Em sua obsessão metacinematográfica, Wenders elegeu o cineasta vivido por Malkovich para guia. A maior parte de suas intervenções tratam do difícil papel do diretor de cinema no mundo contemporâneo. Os episódios que apresenta seriam idéias para novos filmes. O epílogo se destaca ao citar espertamente o "travelling" de "Janela Indiscreta" em que Hithcock devassa nos quartos de um prédio instantâneos de outras possíveis narrativas de amor. Meia hora de bom cinema é pouco para tão aguardado retorno.

Cuba e chocolate
O engajamento cívico marcou os dois principais concorrentes em Veneza neste fim-de-semana. O cubano "Guantanamera" traz de volta a dupla Tomas Gutierrez Alea-Juan Carlos Tabío ("Morango e Chocolate") em nova radiografia bem-humorada da crise na Cuba de Fidel.
Já "Pasolini - Um Delito Italiano", de Marco Tullio Giordana, reabre a discussão sobre o assassinato há dez anos do escritor e cineasta de "Teorema". Não empolgaram mas elevaram nitidamente a média da disputa.
"Guantanamera" é uma versão fílmica do repentismo radiofônico de Joseito Fernandez na Cuba dos anos 50. Diariamente Joseito, cantor e compositor, satirizava as manchetes de jornais com improvisos em cima da célebre canção "Guajira Guantanamera".
Alea e Tabío resgatam a experiência, adaptando-a para o cinema e para o chamado "período especial" atravessado pela ilha.
A canção funciona como amarração dos fragmentos deste "road movie" que se passa entre Guantanamo e Havana.
Um cortejo fúnebre e um caminhão de cargas são o foco principal. O primeiro testa um novo esquema governamental para driblar o racionamento de combustível. O segundo faz a rota de sempre. Entre os viajantes, protagonistas de dois amores adiados.

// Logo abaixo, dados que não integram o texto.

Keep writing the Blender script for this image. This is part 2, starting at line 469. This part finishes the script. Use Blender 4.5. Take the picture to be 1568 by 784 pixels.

Uma velha cantora e um veterano músico de província reencontram-se após 50 anos e são logo separados pela morte fulminante da artista.
É dela o enterro que se prepara. Sua sobrinha, a ex-professora Gina, (Mirta Ibarre) a acompanha ao lado do marido, o burocrata para sepultamentos que tenta derrotar a dura crise com suas frágeis teorias.
No caminhão, vem fechar o triângulo amoroso um ex-aluno de Gina e agora motorista.
Enquanto um dos amores se consome (pela idade) e o outro se consuma (na estrada), a caravana de Alea e Tabío flagra a batalha do "jeitinho" cubano contra o desabastecimento do "período especial". O resultado é simpático mas irregular.